Julie has the seeds of an idea to make a movie, but she has to secure backing and all that. Assisting her on that front, at least initially, is Anthony (Tom Burke), a businessman of sorts who becomes her boyfriend. It's only June, but mark my words: there will not be a romantic relationship on the big screen in 2019 that makes you feel more uncomfortable than Julie and Anthony's.
He uses heroin, to her utter obliviousness. He repeatedly asks her for money. And at one point, she comes home to find their apartment ransacked and robbed, a crime we suspect (and is soon confirmed) to be nothing more than Anthony's doing. He's apparently pawned old family jewels to get his fix.
Surely, confessing to that has to be the end of the relationship, right? No. Because Julie loves him or something, despite him being nearly as unattractive on the outside as he is on the inside.
The film narrowly stays under the two-hour mark, but stands as a serious endurance challenge all the same. On occasion, Hogg cuts away from this painful trainwreck of a relationship to provide glimpses at Julie's foray into filmmaking, which are largely devoid of interest and substance. The mother-daughter exchanges between the real-life mother and daughter are limited and inconsequential until what is seemingly meant to be a heartbreaking climax (and plays as anything but).

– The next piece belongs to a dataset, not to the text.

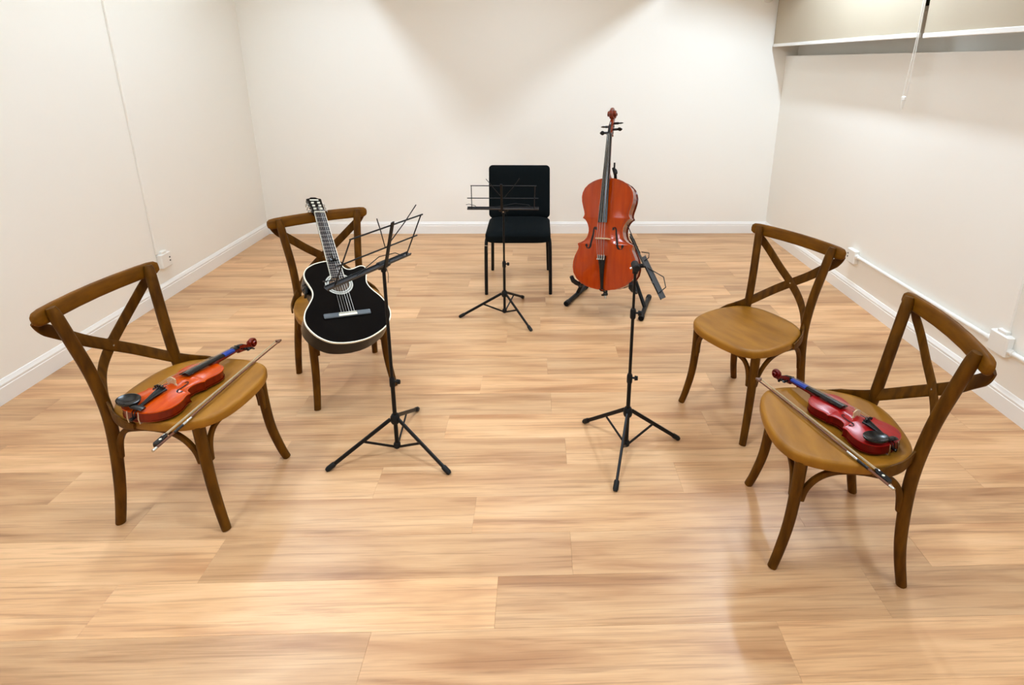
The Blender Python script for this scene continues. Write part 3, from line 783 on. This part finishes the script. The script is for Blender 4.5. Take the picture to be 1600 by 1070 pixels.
MB().add([(s*neckw(y)*1.0+GX, y, z) for y in (.372, NY) for s, z in ((-1, .001), (1, .001), (1, .0065), (-1, .0065))], [(0, 1, 2, 3), (4, 7, 6, 5), (0, 4, 5, 1), (1, 5, 6, 2), (2, 6, 7, 3), (3, 7, 4, 0)]).build('fingerboard', M_FBOARD, g)
nn = [(GX, y, -.009) for y in (.47, .5, .6, .7, .79, .812)]
MB().tube(nn, [.029, .0285, .028, .027, .026, .026], [.03, .018, .012, .0115, .011, .012], hint=(1, 0, 0), n=14).build('neck', M_GUITAR, g)
scale_len = .655
for k in range(1, 20):
    y = NY-scale_len*(1-2**(-k/12))
    if y < .375: break
    MB().bbox((GX, y, .0070), (2*neckw(y)-.001, .0028, .0022), .0008).build('fret', M_STRING, g)
for s in (-1, 1):
    MB().tube([(GX+s*neckw(.372), .372, .0045), (GX+s*neckw(NY), NY, .0045)], .0012, .0028, hint=(1, 0, 0), n=4, p=4).build('fingerboard_binding', M_CREAM, g)
MB().bbox((GX, NY+.003, .0065), (.054, .006, .010), .001).build('nut', M_CREAM, g)
# slotted headstock, tilted back
HT = R(-13); rotm = Matrix.Rotation(HT, 4, 'X'); hd = Matrix.Translation((GX, NY+.006, 0)) @ rotm
def hpt(x, y, z): return tuple(hd @ Vector((x, y, z)))
hw = MB()
outl = [(-.029, -.005), (-.031, .03), (-.036, .11), (-.038, .138), (-.024, .143), (-.012, .155), (.012, .155), (.024, .143), (.038, .138), (.036, .11), (.031, .03), (.029, -.005)]
hw.prism(outl, -.018, .002, ax=lambda x, y, z: hpt(x, y, z)); head = hw.build('headstock', M_GUITAR, g)
for s in (-1, 1):
    MB().prism([(s*.0085, .018), (s*.021, .018), (s*.0235, .104), (s*.0125, .104)], .0015, .0026, ax=hpt).build('slot', M_FHOLE, head)
    for k in range(3):
        y = .032+.031*k
        MB().cyl(hpt(s*.009, y, .003), hpt(s*.022, y, .003), .0062, 12).build('roller', M_CREAM, head)
        tn = MB(); tn.cyl(hpt(s*.033, y, -.008), hpt(s*.048, y, -.008), .0022, 8); tn.cyl(hpt(s*.033, y, -.008), hpt(s*.0375, y, -.008), .006, 10)
        tn.tube([hpt(s*.044, y, -.006), hpt(s*.047, y, -.012), hpt(s*.047, y, -.022)], [.004, .008, .005], [.003, .0035, .003], hint=(0, 1, 0), n=8)
        tn.build('tuning_key', M_STEEL, head)
MB().prism([(-.022, .121), (.022, .121), (.022, .132), (-.022, .132)], .0018, .0028, ax=hpt).build('head_label', M_CREAM, head)
for k in range(6):
    q = -1+2*k/5
    MB().tube([(GX+q*.030, .150, .0105), (GX+q*.0295, .158, .0145), (GX+q*.0215, NY+.003, .0122), hpt(q*.018, .05, .004)], .00065 if k < 3 else .0008, n=5).build('string', M_STRING if k < 3 else M_NYLON, g)
# preamp on the bass side
pr = MB().bbox((-.136, .352, -.045), (.010, .075, .044), .003, rot=Matrix.Rotation(R(-14), 3, 'Z')).build('preamp', M_RUBBER, g)
for k, (dy, dz) in enumerate(((-.022, .010), (-.008, .010), (.006, .010), (.020, .010), (-.012, -.010), (.010, -.010))):
    MB().cyl((-.141+dy*-.25, .352+dy, -.045+dz), (-.148+dy*-.25, .352+dy, -.045+dz), .0045, 8).build('knob', M_DKGREY, pr)

# ------------------------------------------------------------------ cello stand
t = thing('cello_stand', 'black tubular folding stand cradling the cello', 'stand', loc=(.52, 3.58, 0))
o = Vector((.52, 3.58, 0)); W = lambda *p: Vector(p)-o
cm = vc.matrix_world
CW = lambda x, y, z: (frame((.896, -.43, .106), (.058, .351, .935), (-.439, -.832, .34), (.435, 3.343, .194)) @ Vector((x, y, z))) - o
for a, b in (((.199, 3.505), (.375, 3.83)), ((.686, 3.27), (.812, 3.627))):
    bar = MB().cyl(W(a[0], a[1], .02), W(b[0], b[1], .02), .016, 14).build('floor_bar', M_BLACKMETAL, t)
    d = (Vector(b)-Vector(a)).normalized()
    for p, sg in ((a, 1), (b, -1)):
        q = Vector(p); e = q+d*sg*.045
        MB().lathe(W(q.x, q.y, .02), W(e.x, e.y, .02), [(0, .016), (.004, .0195), (.04, .0195), (.045, .016)], 14).build('rubber_cap', M_RUBBER, bar)
hub = CW(.0, .42, -.215)
for p, s in (((.292, 3.676, .025), -1), ((.742, 3.430, .025), 1)):
    MB().tube(spline([W(*p), W(*p).lerp(hub, .5)+Vector((0, .03, .02)), hub], 5), .0135, n=12).build('upright', M_BLACKMETAL, t)
MB().bbox(hub, (.09, .05, .09), .01).build('hinge_block', M_RUBBER, t)
MB().tube([hub, CW(0, .62, -.20), CW(0, .80, -.15), CW(.0, .84, -.10)], .011, n=10).build('mast', M_BLACKMETAL, t)
MB().tube(spline([CW(.0, .84, -.105), CW(.02, .825, -.095), CW(.034, .80, -.07), CW(.036, .80, -.03), CW(.036, .80, -.005)], 4), .0075, n=10).build('neck_hook', M_FOAM, t)
MB().tube([CW(.037, .785, -.012), CW(.038, .86, -.006)], [.009, .009], .006, n=8).build('hook_pad', M_FOAM, t)
for x, y, s in ((-.216, .050, -1), (.192, .030, 1)):
    tip = CW(x, y, .0); bk = CW(x*.95, y-.02, -.16)
    mid = CW(x*.98, y-.018, -.06)
    ar_ = MB().tube(spline([hub.lerp(bk, .35), bk, mid, tip, CW(x+s*.006, y+.03, .022)], 4), .009, n=10).build('cradle_arm', M_BLACKMETAL, t)
    MB().tube([CW(x*.97, y-.018, -.09), mid, tip, CW(x+s*.006, y+.028, .021)], [.0145, .016, .016, .014], n=10).build('foam_pad', M_FOAM, ar_)

# ------------------------------------------------------------------ music stands
def music_stand(base, head, feet, tray_a, tray_b, tilt, joints, hubz, label, hs=1.0, lean=0.0):
    bx, by = base; o = Vector((bx, by, 0))
    t = thing('music_stand', label, 'music stand', loc=(bx, by, 0), group='black folding music stands')
    W = lambda p: Vector(p)-o
    top = W(head); bot = Vector((0, 0, .03))
    up = lambda z: bot.lerp(top, (z-.03)/(top.z-.03))
    z1 = joints[0]
    MB().cyl(bot, up(z1), .0088, 12).build('lower_tube', M_BLACKMETAL, t)
    MB().cyl(up(z1), up(joints[1]) if len(joints) > 1 else top, .0068, 12).build('middle_tube', M_BLACKMETAL, t)
    if len(joints) > 1: MB().cyl(up(joints[1]), top, .0056, 12).build('upper_tube', M_BLACKMETAL, t)
    for z in joints:
        c_ = MB().lathe(up(z-.022), up(z+.03), [(0, .010), (.006, .0122), (.036, .0122), (.044, .0095)], 12).build('collar', M_RUBBER, t)
        k = MB(); p = up(z+.004); k.cyl(p, p+Vector((.022, -.004, 0)), .0045, 8); k.tube([p+Vector((.020, -.004, 0)), p+Vector((.034, -.006, 0))], [.012, .010], .006, hint=(0, 0, 1), n=10); k.build('wing_screw', M_RUBBER, c_)
    MB().lathe(up(hubz-.018), up(hubz+.03), [(0, .016), (.01, .02), (.03, .02), (.042, .014)], 12).build('hub', M_RUBBER, t)
    MB().lathe(bot+Vector((0, 0, -.010)), bot+Vector((0, 0, .02)), [(0, .010), (.006, .015), (.022, .015), (.03, .011)], 12).build('foot_ring', M_RUBBER, t)
    for fx, fy in feet:
        f = W((fx, fy, .011)); d = Vector((f.x, f.y, 0)).normalized()
        s0 = up(hubz)+d*.020+Vector((0, 0, .004)); dd = (f-s0).normalized()
        side = Vector((-d.y, d.x, 0))
        lg = MB().tube([s0, f], .0058, .0085, hint=side, n=8, p=3.5).build('leg', M_BLACKMETAL, t)
        MB().lathe(f-dd*.030, f+dd*.012, [(0, .0095), (.006, .0115), (.034, .0115), (.042, .008)], 10).build('rubber_foot', M_RUBBER, lg)
        mid = s0.lerp(f, .46); MB().tube([mid, bot+d*.012], .0035, .006, hint=side, n=6, p=3).build('brace', M_BLACKMETAL, t)
    # desk
    a, b = W(tray_a), W(tray_b); d = (b-a).normalized(); wd = (b-a).length
    h = Vector((-d.y, d.x, 0)); u = Vector((0, 0, 1))*math.cos(R(tilt)) + h*math.sin(R(tilt)); n = d.cross(u)   # player side = -n or n
    if n.dot(h) < 0: n = -n
    D = lambda x, y, z=0: a + d*x + u*y*hs + n*z
    tr = MB()
    rm = Matrix((d, u, n)).transposed()
    tr.bbox(D(wd/2, 0, .0), (wd, .012, .004), .001, rot=rm)
    tr.bbox(D(wd/2, -.004, .009), (wd, .003, .020), .001, rot=rm)
    tr.bbox(D(wd/2, .000, .018), (wd, .008, .0025), .001, rot=rm)
    tray = tr.build('tray', M_DKGREY, t)
    W_ = .0026
    MB().tube([D(.030, 0), D(.046, .205)], W_, n=6).build('side_wire', M_BLACKMETAL, t)
    MB().tube([D(wd-.030, 0), D(wd-.022, .205)], W_, n=6).build('side_wire', M_BLACKMETAL, t)
    MB().tube([D(.042, .205), D(wd-.012, .205)], .0030, n=6).build('top_bar', M_BLACKMETAL, t)
    MB().tube([D(.010, .098), D(wd-.002, .098)], .0030, n=6).build('middle_bar', M_BLACKMETAL, t)
    c0 = (top-a).dot(d)
    MB().tube([D(c0-.008, -.01, -.004), D(c0-.004+lean*.5, .100, -.004), D(c0+lean, .222, -.004)], .0080, .003, hint=d, n=6, p=4).build('centre_bar', M_BLACKMETAL, t)
    cf = c0+lean*.8
    for s, q in ((-1, [D(cf, .098, .003), D(cf-.055, .195, .004), D(cf-.090, .255, .006)]), (1, [D(cf+.01, .098, .003), D(cf+.075, .195, .004), D(cf+.112, .262, .006)])):
        MB().tube(q, .0020, n=6).build('fan_wire', M_BLACKMETAL, t)
    for q in ((-.01, .03, .010, .02, .036, .11, .026, .13), (.32, .004, .005, .67, .044, .86, .034, .90)):
        MB().tube([D(wd*q[0], q[1], q[2]), D(wd*q[3], .008, q[4]), D(wd*q[5], .004, q[6]), D(wd*q[7], .002, .004)], .0019, n=6).build('page_holder', M_BLACKMETAL, tray)
    kn = MB()
    kn.lathe(top-d*.030, top+d*.030, [(0, .012), (.004, .0155), (.056, .0155), (.06, .012)], 14)
    kn.tube([top+Vector((0, 0, -.03)), top+Vector((0, 0, .004))], .0115, n=10)
    kn.tube([top, D(c0, 0, -.002)], .009, n=8)
    kn.build('tilt_knuckle', M_RUBBER, t)
    MB().cyl(top-n*.016, top-n*.024, .005, 8).build('bolt', M_STEEL, t)
    MB().tube(spline([top+d*.012+Vector((0, 0, -.01)), top+d*.022+Vector((0, 0, -.05)), top+d*.018+Vector((0, 0, -.085))], 4), .0012, n=5).build('hanging_wire', M_BLACKMETAL, t)
    return t
music_stand((-.615, 2.035), (-.612, 2.050, .872), ((-.873, 1.924), (-.373, 1.894), (-.590, 2.325)),
            (-.735, 1.790, .876), (-.527, 2.161, .876), -25, (.345,), .165, 'black folding music stand before the guitar chair, wire desk turned to the guitar', 1.0, -.05)
music_stand((-.222, 3.375), (-.218, 3.395, .738), ((-.514, 3.345), (-.044, 3.147), (-.106, 3.650)),
            (-.448, 3.376, .745), (.009, 3.368, .745), -31, (.365,), .155, 'black folding music stand before the black padded chair')
music_stand((.392, 2.025), (.395, 2.045, .862), ((.225, 2.213), (.636, 2.085), (.313, 1.786)),
            (.436, 2.141, .866), (.425, 1.721, .866), -27, (.355, .655), .190, 'black folding music stand in front of the cello, wire desk seen edge-on', .62)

There can be great storytelling value in drawing from your life, as modern filmmakers like Noah Baumbach and Greta Gerwig have demonstrated.
But those types of personal movies have intrinsic entertainment value. Hogg's story may mean something to her and putting them up on the screen likely functioned as some kind of exorcism of old demons. But it makes for lifeless art cinema. By all means, artists should tell stories that make you uncomfortable, but this one offers nothing to be gained from the discomfort. You could watch a two-hour loop of Tommy Wiseau uttering "They say love is blind" in The Room and probably find greater joy and deeper meaning in that.
Bizarrely, Hogg isn't stopping here. Just last week, she began principal photography on what -- I kid you not -- is being called The Souvenir: Part II, with the Swintons reprising their roles and Robert Pattinson joining the fray. I guess on the plus side, you can only go up from here, which for a sequel is most rare.